Les sacrifices, les austérités et les actes charitables accomplis sans foi en le Suprême sont éphémères, ô fils de Pṛthā. On les dit asat, et ils sont vains, tant dans cette vie que dans la suivante.

Purport

Qu’il s’agisse de sacrifice, d’austérité ou de charité, tout ce qui n’est pas accompli dans un but spirituel s’avère tout à fait vain. C’est pourquoi notre verset déclare que ces activités sont mauvaises. Tout doit être accompli pour l’Être Suprême, dans la conscience de Kṛṣṇa. Privé d’une telle foi et de toute directive adéquate, on ne récolte jamais aucun fruit. Du reste, tous les Textes védiques conseillent d’avoir foi en l’Être Suprême. Le but ultime de tous les enseignements védiques est de nous amener à comprendre Kṛṣṇa, car nul ne peut connaître la réussite s’il n’observe ce principe. Le mieux sera donc d’agir dès le début dans la conscience de Kṛṣṇa, sous la conduite d’un maître spirituel authentique. Ainsi verra-t-on ses entreprises couronnées de succès.

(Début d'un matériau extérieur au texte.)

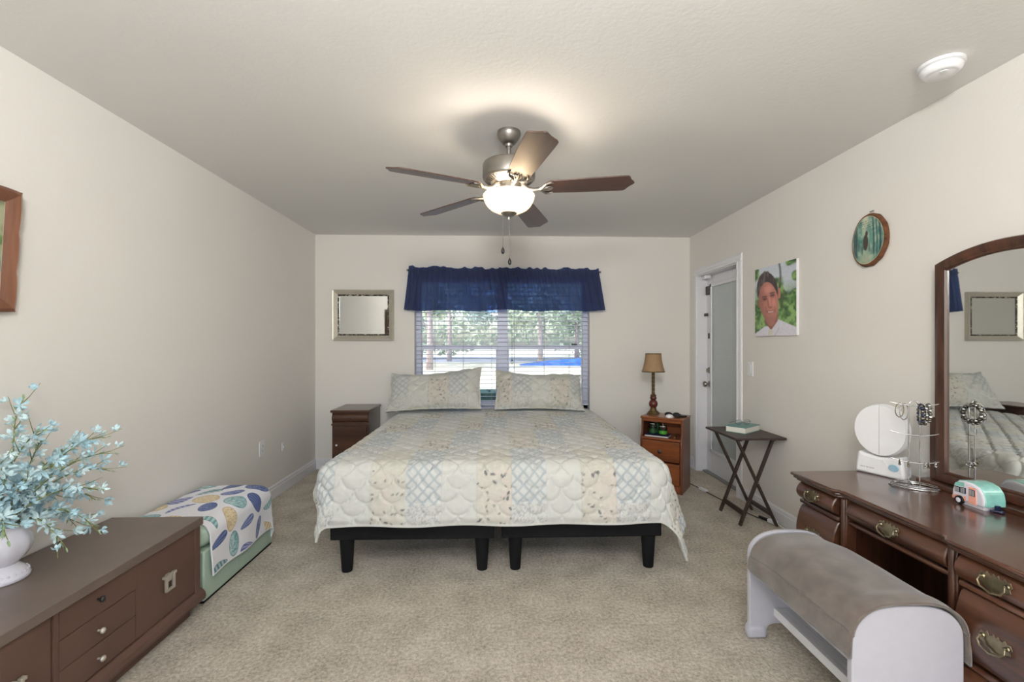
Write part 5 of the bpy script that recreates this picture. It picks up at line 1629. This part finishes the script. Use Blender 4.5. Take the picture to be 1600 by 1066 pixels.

Tant qu’ils sont conditionnés, les hommes ont tendance à rendre un culte aux devas, aux spectres ou aux Yakṣas (comme Kuvera). Le mode d’influence de la vertu est certes supérieur à celui de la passion ou de l’ignorance, mais en adoptant directement la conscience de Kṛṣṇa, on transcende les trois guṇas. Bien qu’il existe un processus d’élévation graduel, le mieux sera quand même, au contact de purs dévots, d’adopter directement la conscience de Kṛṣṇa. C’est ce que recommande ce chapitre. Mais pour réussir dans cette voie, il nous faudra tout d’abord trouver le maître spirituel compétent qui dirigera notre formation. Alors sera-t-il possible d’avoir foi en l’Absolu. Et lorsque, avec le temps, cette foi aura mûri, elle prendra le nom d’amour de Dieu. Cet amour est le but ultime de tous les êtres. On doit donc adopter directement la conscience de Kṛṣṇa, ce qui est le message de ce dix-septième chapitre.

Ainsi s’achèvent les teneurs et portées de Bhaktivedanta sur le dix-septième chapitre de la Śrīmad Bhagavad-gītā traitant des branches de la foi.